**Given entries**
:::::

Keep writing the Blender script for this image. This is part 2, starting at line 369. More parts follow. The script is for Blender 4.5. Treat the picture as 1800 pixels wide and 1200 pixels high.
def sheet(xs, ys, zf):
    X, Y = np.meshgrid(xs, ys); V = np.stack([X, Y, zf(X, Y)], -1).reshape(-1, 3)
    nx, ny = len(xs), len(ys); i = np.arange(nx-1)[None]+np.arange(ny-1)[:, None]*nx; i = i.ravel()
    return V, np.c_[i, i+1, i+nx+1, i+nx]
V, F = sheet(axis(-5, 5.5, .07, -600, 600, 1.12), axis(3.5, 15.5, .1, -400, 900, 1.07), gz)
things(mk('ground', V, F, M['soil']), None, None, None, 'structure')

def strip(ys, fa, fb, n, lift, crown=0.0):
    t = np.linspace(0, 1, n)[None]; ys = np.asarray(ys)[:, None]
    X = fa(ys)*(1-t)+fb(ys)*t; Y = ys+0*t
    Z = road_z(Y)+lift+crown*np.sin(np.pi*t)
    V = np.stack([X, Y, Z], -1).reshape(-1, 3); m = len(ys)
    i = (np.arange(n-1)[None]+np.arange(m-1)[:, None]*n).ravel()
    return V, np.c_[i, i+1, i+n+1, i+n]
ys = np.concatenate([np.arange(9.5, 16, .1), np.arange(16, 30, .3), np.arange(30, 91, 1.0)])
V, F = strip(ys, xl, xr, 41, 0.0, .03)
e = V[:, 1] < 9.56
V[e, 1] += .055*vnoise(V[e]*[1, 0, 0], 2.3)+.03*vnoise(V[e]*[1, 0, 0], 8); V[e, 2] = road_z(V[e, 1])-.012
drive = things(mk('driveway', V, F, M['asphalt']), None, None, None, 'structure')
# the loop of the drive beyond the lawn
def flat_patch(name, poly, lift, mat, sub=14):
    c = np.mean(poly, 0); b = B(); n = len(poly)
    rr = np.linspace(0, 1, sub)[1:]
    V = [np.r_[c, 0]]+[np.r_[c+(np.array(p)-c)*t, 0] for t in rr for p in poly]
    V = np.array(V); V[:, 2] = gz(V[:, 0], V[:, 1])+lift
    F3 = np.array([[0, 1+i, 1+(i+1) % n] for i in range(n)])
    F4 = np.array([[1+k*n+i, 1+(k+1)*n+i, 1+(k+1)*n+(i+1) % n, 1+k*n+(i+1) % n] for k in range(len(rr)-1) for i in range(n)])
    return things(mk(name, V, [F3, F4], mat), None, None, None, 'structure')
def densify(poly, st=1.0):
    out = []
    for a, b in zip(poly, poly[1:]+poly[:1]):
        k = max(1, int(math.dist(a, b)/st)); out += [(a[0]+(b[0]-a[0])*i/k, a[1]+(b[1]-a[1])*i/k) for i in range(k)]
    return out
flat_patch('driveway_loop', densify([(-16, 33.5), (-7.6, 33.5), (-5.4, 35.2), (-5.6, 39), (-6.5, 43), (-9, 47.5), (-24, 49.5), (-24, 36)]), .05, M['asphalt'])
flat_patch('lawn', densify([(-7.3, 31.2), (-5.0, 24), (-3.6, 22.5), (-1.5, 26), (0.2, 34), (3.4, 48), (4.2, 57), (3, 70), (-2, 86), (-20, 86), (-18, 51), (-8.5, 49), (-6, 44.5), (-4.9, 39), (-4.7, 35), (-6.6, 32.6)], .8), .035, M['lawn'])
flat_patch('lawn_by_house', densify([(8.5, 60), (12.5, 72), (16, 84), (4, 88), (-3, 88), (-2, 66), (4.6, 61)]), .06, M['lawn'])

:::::

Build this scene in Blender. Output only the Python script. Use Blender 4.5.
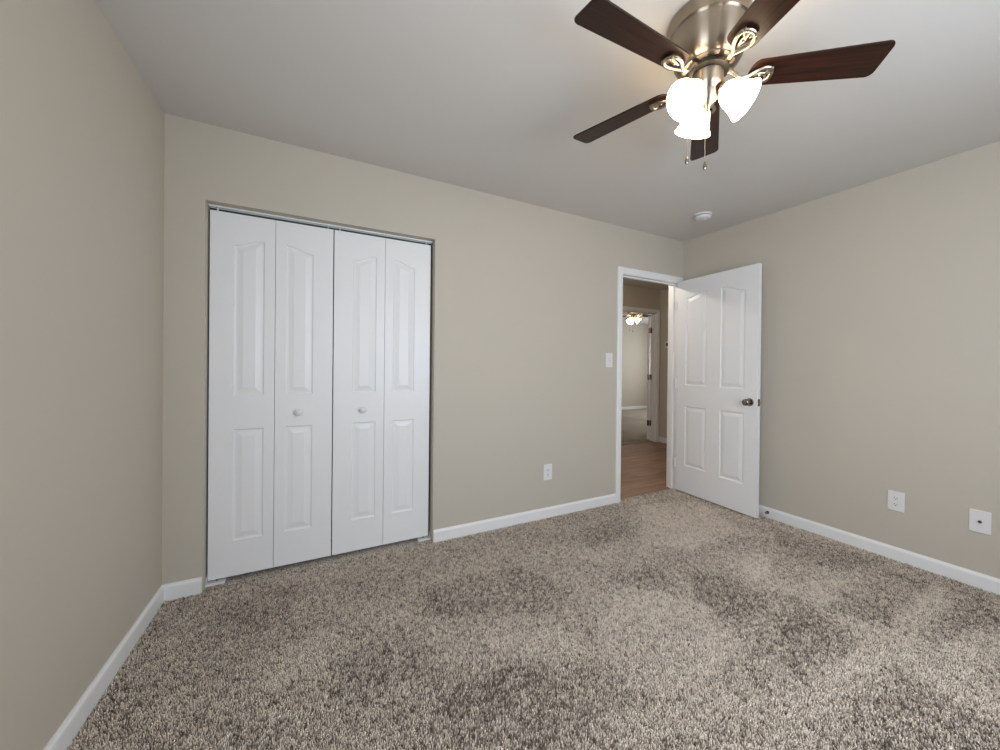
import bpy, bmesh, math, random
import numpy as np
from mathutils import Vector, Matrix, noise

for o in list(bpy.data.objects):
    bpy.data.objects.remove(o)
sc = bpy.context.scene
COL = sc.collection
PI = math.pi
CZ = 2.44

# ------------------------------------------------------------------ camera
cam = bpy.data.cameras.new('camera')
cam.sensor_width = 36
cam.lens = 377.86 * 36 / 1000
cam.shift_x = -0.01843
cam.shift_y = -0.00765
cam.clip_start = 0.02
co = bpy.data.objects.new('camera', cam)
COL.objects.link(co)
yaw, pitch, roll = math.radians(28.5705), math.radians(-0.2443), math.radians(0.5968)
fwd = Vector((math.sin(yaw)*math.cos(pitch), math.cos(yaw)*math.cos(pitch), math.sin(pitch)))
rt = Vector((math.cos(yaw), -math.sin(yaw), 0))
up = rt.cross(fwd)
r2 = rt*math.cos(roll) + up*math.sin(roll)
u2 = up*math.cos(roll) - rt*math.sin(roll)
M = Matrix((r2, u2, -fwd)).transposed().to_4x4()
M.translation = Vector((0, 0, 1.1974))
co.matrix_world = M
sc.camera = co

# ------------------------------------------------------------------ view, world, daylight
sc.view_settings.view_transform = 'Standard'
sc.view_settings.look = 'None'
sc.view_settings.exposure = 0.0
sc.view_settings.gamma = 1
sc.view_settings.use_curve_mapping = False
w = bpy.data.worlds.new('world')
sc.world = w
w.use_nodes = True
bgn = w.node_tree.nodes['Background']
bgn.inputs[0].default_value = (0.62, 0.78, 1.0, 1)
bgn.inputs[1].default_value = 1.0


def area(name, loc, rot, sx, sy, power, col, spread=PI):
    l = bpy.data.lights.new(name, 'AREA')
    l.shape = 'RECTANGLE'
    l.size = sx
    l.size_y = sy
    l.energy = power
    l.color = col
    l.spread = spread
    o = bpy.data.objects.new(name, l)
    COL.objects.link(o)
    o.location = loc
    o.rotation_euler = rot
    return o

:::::

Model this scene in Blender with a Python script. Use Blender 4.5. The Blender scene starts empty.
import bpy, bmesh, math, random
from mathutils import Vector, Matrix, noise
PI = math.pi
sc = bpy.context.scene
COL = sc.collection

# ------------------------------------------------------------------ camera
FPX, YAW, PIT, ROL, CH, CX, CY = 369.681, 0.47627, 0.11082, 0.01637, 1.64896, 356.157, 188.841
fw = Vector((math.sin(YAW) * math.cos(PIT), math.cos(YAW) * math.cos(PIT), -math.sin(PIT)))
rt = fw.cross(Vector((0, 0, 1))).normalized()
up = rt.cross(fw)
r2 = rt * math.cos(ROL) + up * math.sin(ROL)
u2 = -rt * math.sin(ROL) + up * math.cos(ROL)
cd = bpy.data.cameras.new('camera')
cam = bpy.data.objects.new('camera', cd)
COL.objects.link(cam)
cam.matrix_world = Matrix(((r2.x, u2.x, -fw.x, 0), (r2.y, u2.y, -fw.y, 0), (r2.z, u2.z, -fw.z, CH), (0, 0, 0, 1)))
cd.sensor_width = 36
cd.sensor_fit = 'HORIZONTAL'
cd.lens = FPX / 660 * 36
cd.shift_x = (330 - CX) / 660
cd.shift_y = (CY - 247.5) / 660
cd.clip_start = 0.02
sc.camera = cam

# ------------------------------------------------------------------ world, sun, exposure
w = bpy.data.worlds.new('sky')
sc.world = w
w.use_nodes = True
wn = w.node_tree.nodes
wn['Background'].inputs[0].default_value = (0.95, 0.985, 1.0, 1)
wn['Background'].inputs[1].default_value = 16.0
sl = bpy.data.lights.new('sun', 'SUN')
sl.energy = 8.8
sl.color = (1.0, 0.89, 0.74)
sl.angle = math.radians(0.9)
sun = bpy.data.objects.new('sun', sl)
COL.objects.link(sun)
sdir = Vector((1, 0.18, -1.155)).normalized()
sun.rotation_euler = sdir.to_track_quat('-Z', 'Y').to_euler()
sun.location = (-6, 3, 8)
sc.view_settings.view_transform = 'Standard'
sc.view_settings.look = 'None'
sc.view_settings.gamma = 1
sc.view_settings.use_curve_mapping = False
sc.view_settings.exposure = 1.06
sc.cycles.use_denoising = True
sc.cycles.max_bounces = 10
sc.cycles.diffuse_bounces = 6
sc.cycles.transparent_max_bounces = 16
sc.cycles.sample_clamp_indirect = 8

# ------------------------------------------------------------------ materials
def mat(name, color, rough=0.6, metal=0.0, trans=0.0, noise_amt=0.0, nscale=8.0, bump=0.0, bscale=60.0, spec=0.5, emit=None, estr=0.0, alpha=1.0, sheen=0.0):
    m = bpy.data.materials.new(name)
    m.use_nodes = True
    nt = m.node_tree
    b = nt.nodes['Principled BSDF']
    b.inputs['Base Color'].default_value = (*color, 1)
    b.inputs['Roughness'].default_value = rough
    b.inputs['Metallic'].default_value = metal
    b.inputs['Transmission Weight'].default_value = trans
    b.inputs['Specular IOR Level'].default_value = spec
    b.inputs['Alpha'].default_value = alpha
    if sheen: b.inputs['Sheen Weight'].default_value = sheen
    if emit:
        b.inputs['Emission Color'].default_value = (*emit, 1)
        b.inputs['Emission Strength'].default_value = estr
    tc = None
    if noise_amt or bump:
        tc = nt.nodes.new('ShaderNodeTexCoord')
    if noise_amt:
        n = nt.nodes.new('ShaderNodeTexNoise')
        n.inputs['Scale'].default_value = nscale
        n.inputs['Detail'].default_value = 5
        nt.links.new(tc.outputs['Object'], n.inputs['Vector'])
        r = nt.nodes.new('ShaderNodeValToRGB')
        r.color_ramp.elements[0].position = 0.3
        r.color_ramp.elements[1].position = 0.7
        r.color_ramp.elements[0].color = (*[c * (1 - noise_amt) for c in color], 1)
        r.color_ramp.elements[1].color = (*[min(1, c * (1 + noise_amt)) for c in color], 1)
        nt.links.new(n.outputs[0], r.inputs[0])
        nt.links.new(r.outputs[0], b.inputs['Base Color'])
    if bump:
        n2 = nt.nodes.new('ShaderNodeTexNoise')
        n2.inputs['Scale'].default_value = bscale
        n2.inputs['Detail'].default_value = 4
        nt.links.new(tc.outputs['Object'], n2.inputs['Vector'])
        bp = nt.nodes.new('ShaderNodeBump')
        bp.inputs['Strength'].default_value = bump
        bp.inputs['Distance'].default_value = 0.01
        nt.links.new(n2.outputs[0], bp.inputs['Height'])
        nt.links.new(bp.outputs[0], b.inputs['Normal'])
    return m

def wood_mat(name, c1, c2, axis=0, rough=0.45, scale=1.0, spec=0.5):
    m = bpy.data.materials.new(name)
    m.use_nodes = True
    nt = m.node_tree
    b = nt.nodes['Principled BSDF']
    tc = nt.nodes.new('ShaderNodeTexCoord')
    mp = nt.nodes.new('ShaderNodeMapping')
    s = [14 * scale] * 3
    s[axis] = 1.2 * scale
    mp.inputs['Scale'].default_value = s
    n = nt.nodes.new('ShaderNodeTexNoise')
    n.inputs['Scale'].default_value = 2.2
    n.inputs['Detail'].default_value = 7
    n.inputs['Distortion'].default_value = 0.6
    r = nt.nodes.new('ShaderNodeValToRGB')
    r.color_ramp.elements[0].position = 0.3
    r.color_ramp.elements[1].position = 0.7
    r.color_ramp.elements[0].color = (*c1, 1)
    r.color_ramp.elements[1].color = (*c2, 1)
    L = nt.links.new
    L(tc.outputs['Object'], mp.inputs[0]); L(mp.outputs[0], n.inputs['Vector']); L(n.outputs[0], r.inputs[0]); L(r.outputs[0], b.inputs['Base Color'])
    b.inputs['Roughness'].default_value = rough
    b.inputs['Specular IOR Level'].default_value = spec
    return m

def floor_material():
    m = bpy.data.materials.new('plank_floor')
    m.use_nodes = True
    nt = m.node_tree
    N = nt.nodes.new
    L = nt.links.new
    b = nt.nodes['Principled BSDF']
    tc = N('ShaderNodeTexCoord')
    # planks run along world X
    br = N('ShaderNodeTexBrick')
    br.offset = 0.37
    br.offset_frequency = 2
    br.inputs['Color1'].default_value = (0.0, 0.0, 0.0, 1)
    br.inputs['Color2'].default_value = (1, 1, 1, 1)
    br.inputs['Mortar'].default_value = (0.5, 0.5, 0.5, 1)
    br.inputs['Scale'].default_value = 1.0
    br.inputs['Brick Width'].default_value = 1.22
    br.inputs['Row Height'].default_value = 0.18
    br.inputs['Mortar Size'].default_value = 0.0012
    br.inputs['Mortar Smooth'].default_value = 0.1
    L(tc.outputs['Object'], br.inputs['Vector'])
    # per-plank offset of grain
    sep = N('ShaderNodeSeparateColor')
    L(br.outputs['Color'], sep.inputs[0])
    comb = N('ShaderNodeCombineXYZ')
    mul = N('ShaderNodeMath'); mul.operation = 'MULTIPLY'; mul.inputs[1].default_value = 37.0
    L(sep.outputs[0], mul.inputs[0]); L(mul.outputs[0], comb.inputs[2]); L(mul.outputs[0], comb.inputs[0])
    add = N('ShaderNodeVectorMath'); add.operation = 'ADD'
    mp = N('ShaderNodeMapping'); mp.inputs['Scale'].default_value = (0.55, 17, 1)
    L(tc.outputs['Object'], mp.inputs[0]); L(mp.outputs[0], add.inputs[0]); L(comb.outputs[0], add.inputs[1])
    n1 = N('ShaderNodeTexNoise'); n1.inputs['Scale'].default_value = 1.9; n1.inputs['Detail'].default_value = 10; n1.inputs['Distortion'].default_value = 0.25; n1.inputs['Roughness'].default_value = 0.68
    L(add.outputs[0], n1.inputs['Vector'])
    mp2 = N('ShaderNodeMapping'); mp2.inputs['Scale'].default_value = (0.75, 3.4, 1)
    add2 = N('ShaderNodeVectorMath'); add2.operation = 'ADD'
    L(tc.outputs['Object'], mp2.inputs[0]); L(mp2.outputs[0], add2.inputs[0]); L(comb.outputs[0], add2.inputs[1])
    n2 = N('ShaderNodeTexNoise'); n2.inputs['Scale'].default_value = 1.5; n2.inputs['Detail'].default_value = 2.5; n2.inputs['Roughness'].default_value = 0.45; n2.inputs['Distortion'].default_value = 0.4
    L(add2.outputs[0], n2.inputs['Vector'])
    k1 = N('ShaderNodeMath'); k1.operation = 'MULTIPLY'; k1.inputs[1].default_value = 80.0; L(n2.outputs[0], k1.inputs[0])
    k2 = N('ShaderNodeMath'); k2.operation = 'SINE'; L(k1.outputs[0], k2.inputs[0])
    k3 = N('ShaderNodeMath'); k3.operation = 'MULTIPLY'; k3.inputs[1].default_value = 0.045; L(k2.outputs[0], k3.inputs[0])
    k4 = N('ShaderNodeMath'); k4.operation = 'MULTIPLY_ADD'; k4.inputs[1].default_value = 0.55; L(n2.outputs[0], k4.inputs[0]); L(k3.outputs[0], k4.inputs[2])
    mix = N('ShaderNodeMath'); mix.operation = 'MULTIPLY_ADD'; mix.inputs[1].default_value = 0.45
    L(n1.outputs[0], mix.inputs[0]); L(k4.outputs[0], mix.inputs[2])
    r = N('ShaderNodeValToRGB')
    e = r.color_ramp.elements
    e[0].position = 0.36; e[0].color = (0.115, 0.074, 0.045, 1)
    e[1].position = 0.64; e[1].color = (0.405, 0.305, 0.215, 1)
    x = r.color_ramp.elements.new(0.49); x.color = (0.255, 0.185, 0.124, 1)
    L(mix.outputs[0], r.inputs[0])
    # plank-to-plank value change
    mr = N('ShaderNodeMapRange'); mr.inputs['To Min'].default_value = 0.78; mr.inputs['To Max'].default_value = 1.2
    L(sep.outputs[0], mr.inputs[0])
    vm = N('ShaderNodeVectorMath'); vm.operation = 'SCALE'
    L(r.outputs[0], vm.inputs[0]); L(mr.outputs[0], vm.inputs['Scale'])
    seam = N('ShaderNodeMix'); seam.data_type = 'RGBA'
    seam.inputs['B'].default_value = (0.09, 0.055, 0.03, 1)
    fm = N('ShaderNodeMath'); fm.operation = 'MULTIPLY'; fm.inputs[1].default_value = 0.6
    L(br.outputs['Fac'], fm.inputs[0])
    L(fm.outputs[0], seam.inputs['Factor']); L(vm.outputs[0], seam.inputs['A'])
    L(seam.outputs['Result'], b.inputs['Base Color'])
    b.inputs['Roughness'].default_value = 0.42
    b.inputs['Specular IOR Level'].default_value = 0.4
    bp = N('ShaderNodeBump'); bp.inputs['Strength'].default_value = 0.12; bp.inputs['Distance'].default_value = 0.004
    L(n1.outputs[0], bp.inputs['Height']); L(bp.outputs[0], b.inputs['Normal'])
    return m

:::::

**Task details**
Using the data above, print only the lines starting at the one with "Build this scene" and ending at the one with "sc.camera = co", exactly as they stand, minus the pictures.

**Task response**
Build this scene in Blender. Output only the Python script. Use Blender 4.5.
import bpy, bmesh, math, random
import numpy as np
from mathutils import Vector, Matrix, noise

for o in list(bpy.data.objects):
    bpy.data.objects.remove(o)
sc = bpy.context.scene
COL = sc.collection
PI = math.pi
CZ = 2.44

# ------------------------------------------------------------------ camera
cam = bpy.data.cameras.new('camera')
cam.sensor_width = 36
cam.lens = 377.86 * 36 / 1000
cam.shift_x = -0.01843
cam.shift_y = -0.00765
cam.clip_start = 0.02
co = bpy.data.objects.new('camera', cam)
COL.objects.link(co)
yaw, pitch, roll = math.radians(28.5705), math.radians(-0.2443), math.radians(0.5968)
fwd = Vector((math.sin(yaw)*math.cos(pitch), math.cos(yaw)*math.cos(pitch), math.sin(pitch)))
rt = Vector((math.cos(yaw), -math.sin(yaw), 0))
up = rt.cross(fwd)
r2 = rt*math.cos(roll) + up*math.sin(roll)
u2 = up*math.cos(roll) - rt*math.sin(roll)
M = Matrix((r2, u2, -fwd)).transposed().to_4x4()
M.translation = Vector((0, 0, 1.1974))
co.matrix_world = M
sc.camera = co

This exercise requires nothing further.